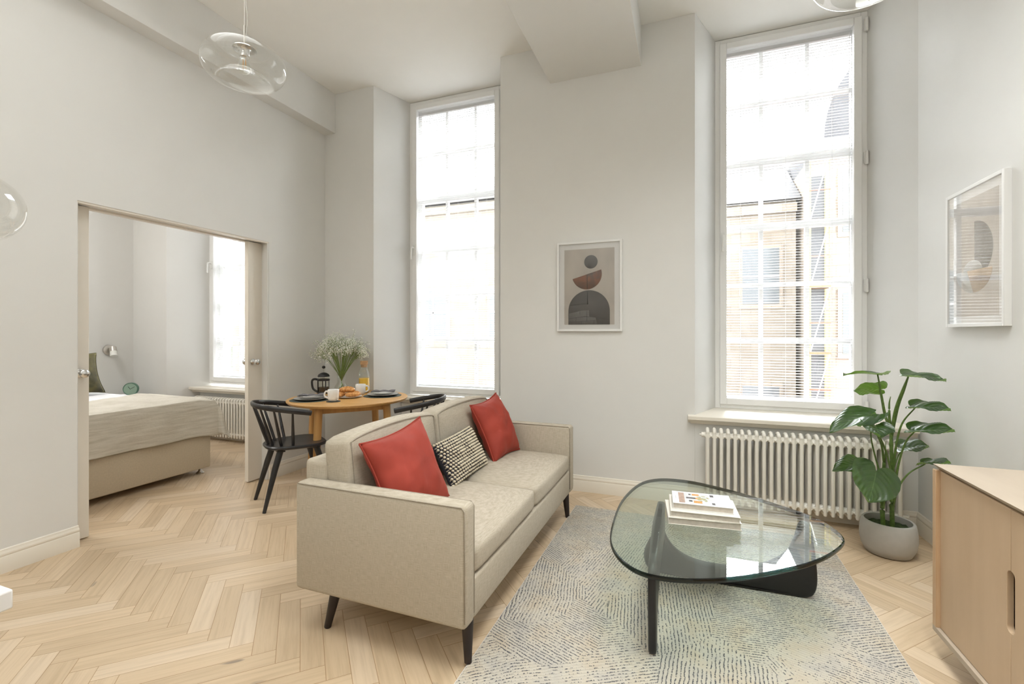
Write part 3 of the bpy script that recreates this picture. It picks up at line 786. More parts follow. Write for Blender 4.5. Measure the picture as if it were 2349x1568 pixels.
for A, B in zip(vr, vr[1:]):
    for i in range(n): gl._f([A[i], A[(i+1) % n], B[(i+1) % n], B[i]])
gl.build('glass_top', ['table_glass', 'table_glass_edge'], ct, angle=30)
BP = [(-.088, .075), (-.075, .03), (-.045, .004), (0, 0), (.30, 0), (.60, 0), (.68, .004), (.712, .035), (.722, .10), (.716, .20), (.704, .30), (.695, .365), (.680, .381), (.655, .381), (.640, .360), (.622, .290), (.585, .210), (.50, .145), (.40, .110), (.30, .094), (.20, .096), (.12, .118), (.065, .155), (.035, .195), (.015, .232), (-.020, .238), (-.045, .205), (-.072, .150), (-.086, .110)]
def base_piece(name, M, leg_inset):
    """blade outline, thick in the belly, rounded edges"""
    P = [Vector((a, b_, 0)) for a, b_ in BP]; R2 = []
    for i in range(len(P)):
        a, b_, c, d = P[i-1], P[i], P[(i+1) % len(P)], P[(i+2) % len(P)]
        for k in range(3):
            t2 = k/3; R2.append(.5*((2*b_)+(c-a)*t2+(2*a-5*b_+4*c-d)*t2*t2+(3*b_-a-3*c+d)*t2**3))
    R2 = [Vector((p.x, max(0, min(.381, p.y)), 0)) for p in R2]
    m_ = len(R2); mb = MB(); lays = []
    for h, ins in ((-1, .012), (-.85, .004), (-.45, 0), (.45, 0), (.85, .004), (1, .012)):
        lay = []
        for i in range(m_):
            td = (R2[(i+1) % m_]-R2[i-1]).normalized(); nn = Vector((-td.y, td.x, 0)); p = R2[i]+nn*ins
            th = .016+.012*max(0, 1-abs(p.x-.25)/.42)
            lay.append(mb.bm.verts.new(M @ Vector((p.x, h*th, p.y))))
        lays.append(lay)
    mb._f(lays[0]); mb._f(lays[-1])
    for A, B in zip(lays, lays[1:]):
        for i in range(m_): mb._f([A[i], A[(i+1) % m_], B[(i+1) % m_], B[i]])
    return mb.build(name, 'black_lacquer', ct, angle=50)
PIV = Vector((-.125, 2.62, 0))-cen
base_piece('base_blade', Matrix.Translation(PIV+Vector((0, 0, .012)))@Matrix.Diagonal((1, 1, .967, 1)), 0)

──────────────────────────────

** EXERCISE TASK **
From start to finish, output the listing exactly, but omit its pictures.

** REPLY TO THE EXERCISE **
Write part 3 of the bpy script that recreates this picture. It picks up at line 786. More parts follow. Write for Blender 4.5. Measure the picture as if it were 2349x1568 pixels.
for A, B in zip(vr, vr[1:]):
    for i in range(n): gl._f([A[i], A[(i+1) % n], B[(i+1) % n], B[i]])
gl.build('glass_top', ['table_glass', 'table_glass_edge'], ct, angle=30)
BP = [(-.088, .075), (-.075, .03), (-.045, .004), (0, 0), (.30, 0), (.60, 0), (.68, .004), (.712, .035), (.722, .10), (.716, .20), (.704, .30), (.695, .365), (.680, .381), (.655, .381), (.640, .360), (.622, .290), (.585, .210), (.50, .145), (.40, .110), (.30, .094), (.20, .096), (.12, .118), (.065, .155), (.035, .195), (.015, .232), (-.020, .238), (-.045, .205), (-.072, .150), (-.086, .110)]
def base_piece(name, M, leg_inset):
    """blade outline, thick in the belly, rounded edges"""
    P = [Vector((a, b_, 0)) for a, b_ in BP]; R2 = []
    for i in range(len(P)):
        a, b_, c, d = P[i-1], P[i], P[(i+1) % len(P)], P[(i+2) % len(P)]
        for k in range(3):
            t2 = k/3; R2.append(.5*((2*b_)+(c-a)*t2+(2*a-5*b_+4*c-d)*t2*t2+(3*b_-a-3*c+d)*t2**3))
    R2 = [Vector((p.x, max(0, min(.381, p.y)), 0)) for p in R2]
    m_ = len(R2); mb = MB(); lays = []
    for h, ins in ((-1, .012), (-.85, .004), (-.45, 0), (.45, 0), (.85, .004), (1, .012)):
        lay = []
        for i in range(m_):
            td = (R2[(i+1) % m_]-R2[i-1]).normalized(); nn = Vector((-td.y, td.x, 0)); p = R2[i]+nn*ins
            th = .016+.012*max(0, 1-abs(p.x-.25)/.42)
            lay.append(mb.bm.verts.new(M @ Vector((p.x, h*th, p.y))))
        lays.append(lay)
    mb._f(lays[0]); mb._f(lays[-1])
    for A, B in zip(lays, lays[1:]):
        for i in range(m_): mb._f([A[i], A[(i+1) % m_], B[(i+1) % m_], B[i]])
    return mb.build(name, 'black_lacquer', ct, angle=50)
PIV = Vector((-.125, 2.62, 0))-cen
base_piece('base_blade', Matrix.Translation(PIV+Vector((0, 0, .012)))@Matrix.Diagonal((1, 1, .967, 1)), 0)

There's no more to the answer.